■ Information provided

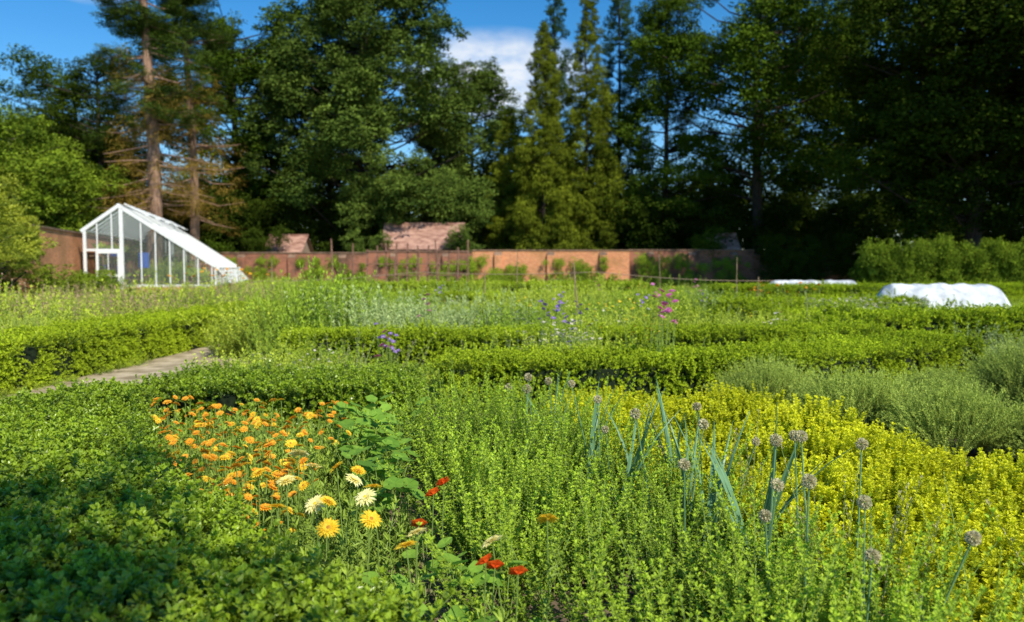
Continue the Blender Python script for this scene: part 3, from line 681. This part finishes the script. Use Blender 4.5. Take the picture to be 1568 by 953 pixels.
# ------------------------------------------------------------ houses behind wall
def house(name,x0,x1,y,ze,zr,dp=7,ch=True):
    h=empty(name); e=MB(); e.box((x0,y,-.1),(x1,y+dp,ze),'render')
    for xx in (x0,x1): e.face([(xx,y,ze+.003),(xx,y+dp,ze+.003),(xx,y+dp/2,zr-.05)],'render')
    e.obj('walls',parent=h); e=MB()
    e.face([(x0-.3,y-.35,ze-.1),(x1+.3,y-.35,ze-.1),(x1+.3,y+dp/2,zr),(x0-.3,y+dp/2,zr)],'tile'); e.face([(x0-.3,y+dp+.35,ze-.1),(x1+.3,y+dp+.35,ze-.1),(x1+.3,y+dp/2,zr),(x0-.3,y+dp/2,zr)],'tile')
    e.bar((x0-.3,y+dp/2,zr+.04),(x1+.3,y+dp/2,zr+.04),.2,'tile'); e.obj('roof',parent=h)
    e=MB(); xx=x0+1
    while xx<x1-1.2: e.box((xx,y-.03,1.0),(xx+.9,y-.004,2.3),'win'); e.bar((xx-.03,y-.05,.97),(xx+.93,y-.05,.97),.08,'paint'); xx+=2.2
    e.box((x0+.2,y-.04,0),(x0+.9,y-.006,2.0),'win'); e.obj('windows',parent=h)
house('brick_house',-10.6,-4.3,63.9,3.2,5.3,5); house('brick_house',16.6,18.6,64.0,2.9,4.4,3); house('brick_house',-20.3,-17.6,64,2.8,4.3,4)

# ------------------------------------------------------------ canes, trellis, rope
def cane(name,pts,k='cane',r=.02):
    e=MB()
    for a,b in pts: e.tube([a,V(a).lerp(V(b),.5)+V((U(-.02,.02),0,0)),b],[r,r*.95,r*.8],k,6,cap=True)
    return e.obj(name)
for px,d,zt in ((418,23.5,1.85),(740,24,1.5),(885,16,1.7),(1012,30,2.1),(1128,30,2.0),(790,34,2.3),(1160,26,1.3)):
    x=(px-784)/1184*d; cane('bamboo_cane',[((x,d,0),(x+U(-.1,.1),d,zt))],r=.018)
pr=[]
for i,px in enumerate((512,538,600,640,672,700)):
    d=36+U(-1,1); x=(px-784)/1184*d; pr.append(((x,d,0),(x+U(-.3,.3),d+U(-.2,.2),2.6+U(-.1,.35))))
cane('bean_canes',pr,'canered',.045)
e=MB(); 
for i in range(11):
    x=-7.9+i*.55; e.bar((x,42,0),(x+U(-.1,.1),42,U(2.5,3.1)),.08,'canered')
for z in (1.2,1.8,2.5): e.bar((-7.9,41.92,z),(-2.4,41.92,z),.05,'canered')
e.obj('wooden_trellis')
e=MB(); Pp=[V((-9.2,26,1.05))]
for i in range(1,25): 
    u=i/24; Pp.append(V((-9.2+18*u,26,1.15+.35*math.sin(u*3.1)-.12*abs(math.sin(u*9.4)))))
e.tube(Pp,[.011]*len(Pp),'twine',4); e.obj('guide_rope')

# ------------------------------------------------------------ fleece tunnels
def tunnel(name,x0,x1,y,w,h,k='fleece'):
    e=MB(); nu,nv=70,16; ring=[]
    for i in range(nu+1):
        u=i/nu; xx=x0+(x1-x0)*u; en=min(1,min(u,1-u)*9)**.5; hoop=1+.02*math.cos(u*math.pi*12)
        ring.append([V((xx,y+math.cos(a)*w/2*(.55+.45*en),math.sin(a)*h*(.06+.94*en)*hoop+(.07*nz(xx*2,a*2,1)+.04*nz(xx*6,a*3,1))*math.sin(a))) for a in [math.pi*j/nv for j in range(nv+1)]])
    for i in range(nu):
        for j in range(nv): e.face([ring[i][j],ring[i+1][j],ring[i+1][j+1],ring[i][j+1]],k)
    return e.obj(name,smooth=True)
tunnel('fleece_cloche',12.15,16.6,26,1.6,1.05)
tunnel('fleece_cloche',12.9,18.2,40,1.2,.95)

# ------------------------------------------------------------ light, sky, camera
el=math.radians(42); hs=V((.57,-.82)).normalized(); s=V((hs.x*math.cos(el),hs.y*math.cos(el),math.sin(el)))
sd=bpy.data.lights.new('sun','SUN'); sd.energy=5; sd.angle=math.radians(.5); sd.color=(1,.94,.80)
so=bpy.data.objects.new('sun',sd); sc.collection.objects.link(so); so.rotation_euler=s.to_track_quat('Z','Y').to_euler(); so.location=(10,-20,30)
w=bpy.data.worlds.new('World'); sc.world=w; w.use_nodes=True; nt=w.node_tree; N=nt.nodes; L=nt.links; bg=N['Background']
sk=N.new('ShaderNodeTexSky'); sk.sky_type='NISHITA'; sk.sun_disc=False; sk.sun_elevation=el; sk.sun_rotation=math.atan2(hs.x,hs.y); sk.ozone_density=3; sk.dust_density=.2; sk.air_density=1.0
hsn=N.new('ShaderNodeHueSaturation'); hsn.inputs['Saturation'].default_value=1.4; L.new(sk.outputs[0],hsn.inputs['Color'])
tc=N.new('ShaderNodeTexCoord')
def mth(op,a,b=None):
    n=N.new('ShaderNodeMath'); n.operation=op
    for i,v in enumerate((a,b)):
        if v is None: continue
        if isinstance(v,(int,float)): n.inputs[i].default_value=v
        else: L.new(v,n.inputs[i])
    return n.outputs[0]
sp=N.new('ShaderNodeSeparateXYZ'); L.new(tc.outputs['Generated'],sp.inputs[0])
nn=N.new('ShaderNodeTexNoise'); nn.inputs['Scale'].default_value=11; nn.inputs['Detail'].default_value=8; nn.inputs['Roughness'].default_value=.6
mpp=N.new('ShaderNodeMapping'); mpp.inputs['Scale'].default_value=(1,1,2.4); L.new(tc.outputs['Generated'],mpp.inputs[0]); L.new(mpp.outputs[0],nn.inputs['Vector'])
def cl(cx,cz,rx,rz):
    a=mth('DIVIDE',mth('SUBTRACT',sp.outputs[0],cx),rx); b_=mth('DIVIDE',mth('SUBTRACT',sp.outputs[2],cz),rz)
    d=mth('ADD',mth('MULTIPLY',a,a),mth('MULTIPLY',b_,b_)); return mth('MAXIMUM',mth('SUBTRACT',1.0,d),0.0)
mk=mth('MAXIMUM',cl(-.02,.235,.13,.06),mth('MULTIPLY',cl(-.45,.30,.05,.02),.6))
nc=mth('MULTIPLY',mth('MAXIMUM',mth('SUBTRACT',nn.outputs['Fac'],.28),0.0),4.0)
msk=mth('MULTIPLY',mk,nc); fr=mth('GREATER_THAN',sp.outputs[1],0.0); msk=mth('MULTIPLY',msk,fr); msk.node.use_clamp=True
cm=N.new('ShaderNodeMix'); cm.data_type='RGBA'; L.new(msk,cm.inputs[0]); L.new(hsn.outputs[0],cm.inputs[6]); cm.inputs[7].default_value=(5.6,6.0,6.6,1)
L.new(cm.outputs[2],bg.inputs['Color']); bg.inputs['Strength'].default_value=.15
cd=bpy.data.cameras.new('camera'); co=bpy.data.objects.new('camera',cd); sc.collection.objects.link(co); sc.camera=co
co.location=(0,0,1.6); co.rotation_euler=(math.radians(90-3.2),0,0); cd.sensor_width=36; cd.lens=27.2; cd.clip_start=.05; cd.clip_end=3000
cd.dof.use_dof=True; cd.dof.focus_distance=4.2; cd.dof.aperture_fstop=2.0
sc.view_settings.view_transform='Standard'; sc.view_settings.look='None'; sc.view_settings.exposure=0
print('objects',len(sc.objects),'instances',NI)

■ The task
Reproduce the material word for word. Any pictures should be left out of the copy.

■ Answer to this task
Continue the Blender Python script for this scene: part 3, from line 681. This part finishes the script. Use Blender 4.5. Take the picture to be 1568 by 953 pixels.
# ------------------------------------------------------------ houses behind wall
def house(name,x0,x1,y,ze,zr,dp=7,ch=True):
    h=empty(name); e=MB(); e.box((x0,y,-.1),(x1,y+dp,ze),'render')
    for xx in (x0,x1): e.face([(xx,y,ze+.003),(xx,y+dp,ze+.003),(xx,y+dp/2,zr-.05)],'render')
    e.obj('walls',parent=h); e=MB()
    e.face([(x0-.3,y-.35,ze-.1),(x1+.3,y-.35,ze-.1),(x1+.3,y+dp/2,zr),(x0-.3,y+dp/2,zr)],'tile'); e.face([(x0-.3,y+dp+.35,ze-.1),(x1+.3,y+dp+.35,ze-.1),(x1+.3,y+dp/2,zr),(x0-.3,y+dp/2,zr)],'tile')
    e.bar((x0-.3,y+dp/2,zr+.04),(x1+.3,y+dp/2,zr+.04),.2,'tile'); e.obj('roof',parent=h)
    e=MB(); xx=x0+1
    while xx<x1-1.2: e.box((xx,y-.03,1.0),(xx+.9,y-.004,2.3),'win'); e.bar((xx-.03,y-.05,.97),(xx+.93,y-.05,.97),.08,'paint'); xx+=2.2
    e.box((x0+.2,y-.04,0),(x0+.9,y-.006,2.0),'win'); e.obj('windows',parent=h)
house('brick_house',-10.6,-4.3,63.9,3.2,5.3,5); house('brick_house',16.6,18.6,64.0,2.9,4.4,3); house('brick_house',-20.3,-17.6,64,2.8,4.3,4)

# ------------------------------------------------------------ canes, trellis, rope
def cane(name,pts,k='cane',r=.02):
    e=MB()
    for a,b in pts: e.tube([a,V(a).lerp(V(b),.5)+V((U(-.02,.02),0,0)),b],[r,r*.95,r*.8],k,6,cap=True)
    return e.obj(name)
for px,d,zt in ((418,23.5,1.85),(740,24,1.5),(885,16,1.7),(1012,30,2.1),(1128,30,2.0),(790,34,2.3),(1160,26,1.3)):
    x=(px-784)/1184*d; cane('bamboo_cane',[((x,d,0),(x+U(-.1,.1),d,zt))],r=.018)
pr=[]
for i,px in enumerate((512,538,600,640,672,700)):
    d=36+U(-1,1); x=(px-784)/1184*d; pr.append(((x,d,0),(x+U(-.3,.3),d+U(-.2,.2),2.6+U(-.1,.35))))
cane('bean_canes',pr,'canered',.045)
e=MB(); 
for i in range(11):
    x=-7.9+i*.55; e.bar((x,42,0),(x+U(-.1,.1),42,U(2.5,3.1)),.08,'canered')
for z in (1.2,1.8,2.5): e.bar((-7.9,41.92,z),(-2.4,41.92,z),.05,'canered')
e.obj('wooden_trellis')
e=MB(); Pp=[V((-9.2,26,1.05))]
for i in range(1,25): 
    u=i/24; Pp.append(V((-9.2+18*u,26,1.15+.35*math.sin(u*3.1)-.12*abs(math.sin(u*9.4)))))
e.tube(Pp,[.011]*len(Pp),'twine',4); e.obj('guide_rope')

# ------------------------------------------------------------ fleece tunnels
def tunnel(name,x0,x1,y,w,h,k='fleece'):
    e=MB(); nu,nv=70,16; ring=[]
    for i in range(nu+1):
        u=i/nu; xx=x0+(x1-x0)*u; en=min(1,min(u,1-u)*9)**.5; hoop=1+.02*math.cos(u*math.pi*12)
        ring.append([V((xx,y+math.cos(a)*w/2*(.55+.45*en),math.sin(a)*h*(.06+.94*en)*hoop+(.07*nz(xx*2,a*2,1)+.04*nz(xx*6,a*3,1))*math.sin(a))) for a in [math.pi*j/nv for j in range(nv+1)]])
    for i in range(nu):
        for j in range(nv): e.face([ring[i][j],ring[i+1][j],ring[i+1][j+1],ring[i][j+1]],k)
    return e.obj(name,smooth=True)
tunnel('fleece_cloche',12.15,16.6,26,1.6,1.05)
tunnel('fleece_cloche',12.9,18.2,40,1.2,.95)

# ------------------------------------------------------------ light, sky, camera
el=math.radians(42); hs=V((.57,-.82)).normalized(); s=V((hs.x*math.cos(el),hs.y*math.cos(el),math.sin(el)))
sd=bpy.data.lights.new('sun','SUN'); sd.energy=5; sd.angle=math.radians(.5); sd.color=(1,.94,.80)
so=bpy.data.objects.new('sun',sd); sc.collection.objects.link(so); so.rotation_euler=s.to_track_quat('Z','Y').to_euler(); so.location=(10,-20,30)
w=bpy.data.worlds.new('World'); sc.world=w; w.use_nodes=True; nt=w.node_tree; N=nt.nodes; L=nt.links; bg=N['Background']
sk=N.new('ShaderNodeTexSky'); sk.sky_type='NISHITA'; sk.sun_disc=False; sk.sun_elevation=el; sk.sun_rotation=math.atan2(hs.x,hs.y); sk.ozone_density=3; sk.dust_density=.2; sk.air_density=1.0
hsn=N.new('ShaderNodeHueSaturation'); hsn.inputs['Saturation'].default_value=1.4; L.new(sk.outputs[0],hsn.inputs['Color'])
tc=N.new('ShaderNodeTexCoord')
def mth(op,a,b=None):
    n=N.new('ShaderNodeMath'); n.operation=op
    for i,v in enumerate((a,b)):
        if v is None: continue
        if isinstance(v,(int,float)): n.inputs[i].default_value=v
        else: L.new(v,n.inputs[i])
    return n.outputs[0]
sp=N.new('ShaderNodeSeparateXYZ'); L.new(tc.outputs['Generated'],sp.inputs[0])
nn=N.new('ShaderNodeTexNoise'); nn.inputs['Scale'].default_value=11; nn.inputs['Detail'].default_value=8; nn.inputs['Roughness'].default_value=.6
mpp=N.new('ShaderNodeMapping'); mpp.inputs['Scale'].default_value=(1,1,2.4); L.new(tc.outputs['Generated'],mpp.inputs[0]); L.new(mpp.outputs[0],nn.inputs['Vector'])
def cl(cx,cz,rx,rz):
    a=mth('DIVIDE',mth('SUBTRACT',sp.outputs[0],cx),rx); b_=mth('DIVIDE',mth('SUBTRACT',sp.outputs[2],cz),rz)
    d=mth('ADD',mth('MULTIPLY',a,a),mth('MULTIPLY',b_,b_)); return mth('MAXIMUM',mth('SUBTRACT',1.0,d),0.0)
mk=mth('MAXIMUM',cl(-.02,.235,.13,.06),mth('MULTIPLY',cl(-.45,.30,.05,.02),.6))
nc=mth('MULTIPLY',mth('MAXIMUM',mth('SUBTRACT',nn.outputs['Fac'],.28),0.0),4.0)
msk=mth('MULTIPLY',mk,nc); fr=mth('GREATER_THAN',sp.outputs[1],0.0); msk=mth('MULTIPLY',msk,fr); msk.node.use_clamp=True
cm=N.new('ShaderNodeMix'); cm.data_type='RGBA'; L.new(msk,cm.inputs[0]); L.new(hsn.outputs[0],cm.inputs[6]); cm.inputs[7].default_value=(5.6,6.0,6.6,1)
L.new(cm.outputs[2],bg.inputs['Color']); bg.inputs['Strength'].default_value=.15
cd=bpy.data.cameras.new('camera'); co=bpy.data.objects.new('camera',cd); sc.collection.objects.link(co); sc.camera=co
co.location=(0,0,1.6); co.rotation_euler=(math.radians(90-3.2),0,0); cd.sensor_width=36; cd.lens=27.2; cd.clip_start=.05; cd.clip_end=3000
cd.dof.use_dof=True; cd.dof.focus_distance=4.2; cd.dof.aperture_fstop=2.0
sc.view_settings.view_transform='Standard'; sc.view_settings.look='None'; sc.view_settings.exposure=0
print('objects',len(sc.objects),'instances',NI)